Requirement: Write out each line word for word. Drop pictures.

Extracted information:
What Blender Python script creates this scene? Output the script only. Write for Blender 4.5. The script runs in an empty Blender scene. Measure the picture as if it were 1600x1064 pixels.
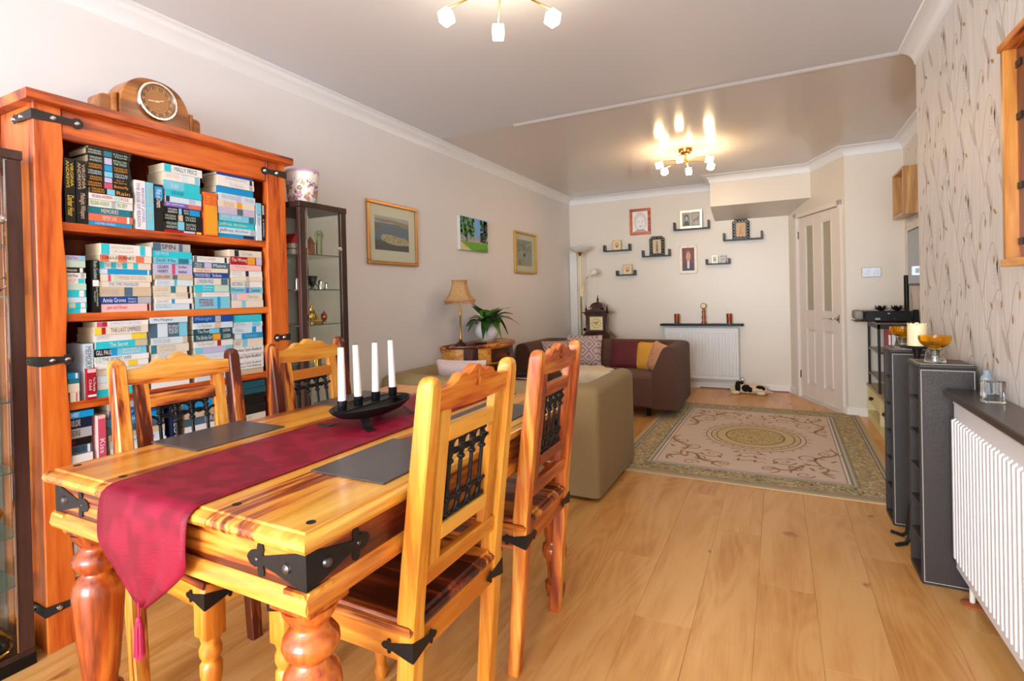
import bpy, bmesh, math, random
from mathutils import Vector, Matrix
random.seed(7)
SC = bpy.context.scene
COL = SC.collection
PI = math.pi

def S(r, g, b):
    def f(c):
        c = c / 255.0
        return c / 12.92 if c <= 0.04045 else ((c + 0.055) / 1.055) ** 2.4
    return (f(r), f(g), f(b), 1.0)

# ------------------------------------------------------------------ camera
CAM_H = 1.163
cam = bpy.data.cameras.new('camera')
cam_o = bpy.data.objects.new('camera', cam)
COL.objects.link(cam_o)
yaw, pit, rol = 0.469696, -0.00653991, -0.0231355
fw = Vector((-math.sin(yaw) * math.cos(pit), math.cos(yaw) * math.cos(pit), math.sin(pit)))
r0 = Vector((math.cos(yaw), math.sin(yaw), 0))
u0 = r0.cross(fw)
rt = math.cos(rol) * r0 + math.sin(rol) * u0
up = -math.sin(rol) * r0 + math.cos(rol) * u0
m = Matrix((rt, up, -fw)).transposed().to_4x4()
m.translation = Vector((0, 0, CAM_H))
cam_o.matrix_world = m
cam.sensor_width = 36
cam.sensor_fit = 'HORIZONTAL'
cam.lens = 818.45 / 1600 * 36
cam.shift_y = (467.96 - 532) / 1600
cam.clip_start = 0.05
SC.camera = cam_o

# ------------------------------------------------------------------ colour management, world, daylight
SC.view_settings.view_transform = 'Standard'
SC.view_settings.look = 'None'
SC.view_settings.gamma = 1.0
SC.view_settings.use_curve_mapping = False
SC.view_settings.exposure = -0.32
w = bpy.data.worlds.new('world')
SC.world = w
w.use_nodes = True
bg = w.node_tree.nodes['Background']
bg.inputs[0].default_value = (0.80, 0.90, 1.0, 1)
bg.inputs[1].default_value = 1.0

def area_light(name, loc, rot, sx, sy, power, col):
    l = bpy.data.lights.new(name, 'AREA')
    l.shape = 'RECTANGLE'
    l.size, l.size_y, l.energy, l.color = sx, sy, power, col
    o = bpy.data.objects.new(name, l)
    o.location, o.rotation_euler = loc, rot
    COL.objects.link(o)
    return o
REAR_Y = -3.6
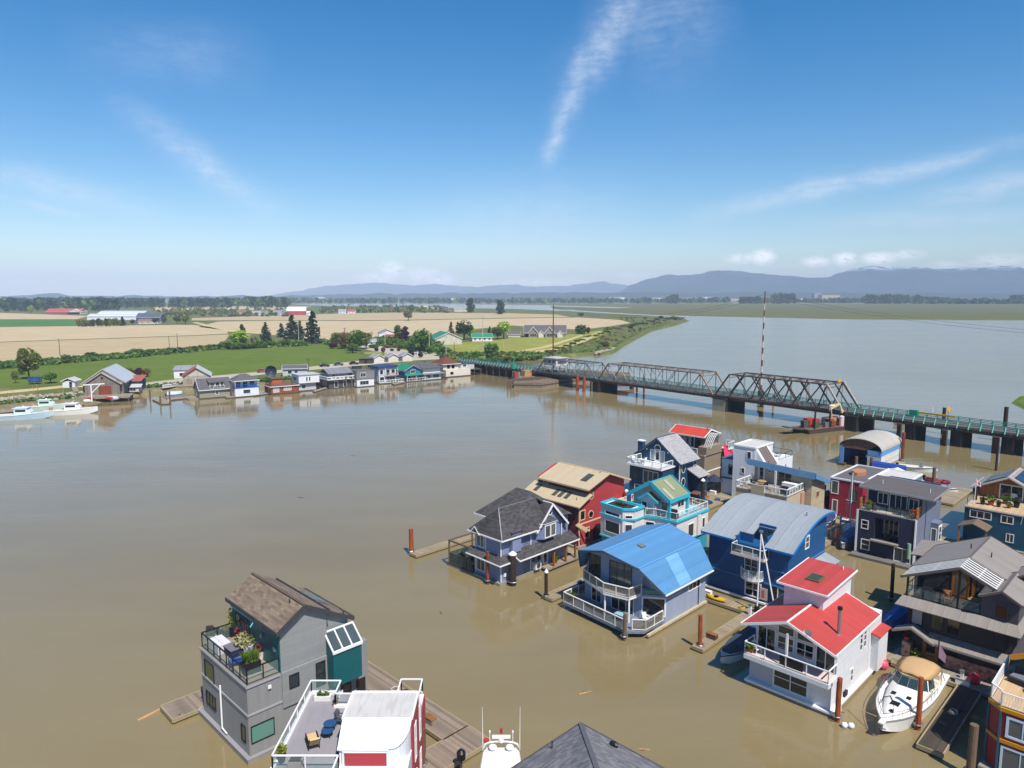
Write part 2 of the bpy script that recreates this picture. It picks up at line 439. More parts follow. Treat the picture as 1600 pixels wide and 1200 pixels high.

Output of the task:
What Blender Python script creates this scene? Output the script only. Write for Blender 4.5. The script runs in an empty Blender scene. Measure the picture as if it were 1600x1064 pixels.
import bpy, bmesh, math, random
from mathutils import Vector, Matrix
random.seed(7)
SC = bpy.context.scene
COL = SC.collection
PI = math.pi

def S(r, g, b):
    def f(c):
        c = c / 255.0
        return c / 12.92 if c <= 0.04045 else ((c + 0.055) / 1.055) ** 2.4
    return (f(r), f(g), f(b), 1.0)

# ------------------------------------------------------------------ camera
CAM_H = 1.163
cam = bpy.data.cameras.new('camera')
cam_o = bpy.data.objects.new('camera', cam)
COL.objects.link(cam_o)
yaw, pit, rol = 0.469696, -0.00653991, -0.0231355
fw = Vector((-math.sin(yaw) * math.cos(pit), math.cos(yaw) * math.cos(pit), math.sin(pit)))
r0 = Vector((math.cos(yaw), math.sin(yaw), 0))
u0 = r0.cross(fw)
rt = math.cos(rol) * r0 + math.sin(rol) * u0
up = -math.sin(rol) * r0 + math.cos(rol) * u0
m = Matrix((rt, up, -fw)).transposed().to_4x4()
m.translation = Vector((0, 0, CAM_H))
cam_o.matrix_world = m
cam.sensor_width = 36
cam.sensor_fit = 'HORIZONTAL'
cam.lens = 818.45 / 1600 * 36
cam.shift_y = (467.96 - 532) / 1600
cam.clip_start = 0.05
SC.camera = cam_o

# ------------------------------------------------------------------ colour management, world, daylight
SC.view_settings.view_transform = 'Standard'
SC.view_settings.look = 'None'
SC.view_settings.gamma = 1.0
SC.view_settings.use_curve_mapping = False
SC.view_settings.exposure = -0.32
w = bpy.data.worlds.new('world')
SC.world = w
w.use_nodes = True
bg = w.node_tree.nodes['Background']
bg.inputs[0].default_value = (0.80, 0.90, 1.0, 1)
bg.inputs[1].default_value = 1.0

def area_light(name, loc, rot, sx, sy, power, col):
    l = bpy.data.lights.new(name, 'AREA')
    l.shape = 'RECTANGLE'
    l.size, l.size_y, l.energy, l.color = sx, sy, power, col
    o = bpy.data.objects.new(name, l)
    o.location, o.rotation_euler = loc, rot
    COL.objects.link(o)
    return o
REAR_Y = -3.6
Write part 2 of the bpy script that recreates this picture. It picks up at line 439. More parts follow. Treat the picture as 1600 pixels wide and 1200 pixels high.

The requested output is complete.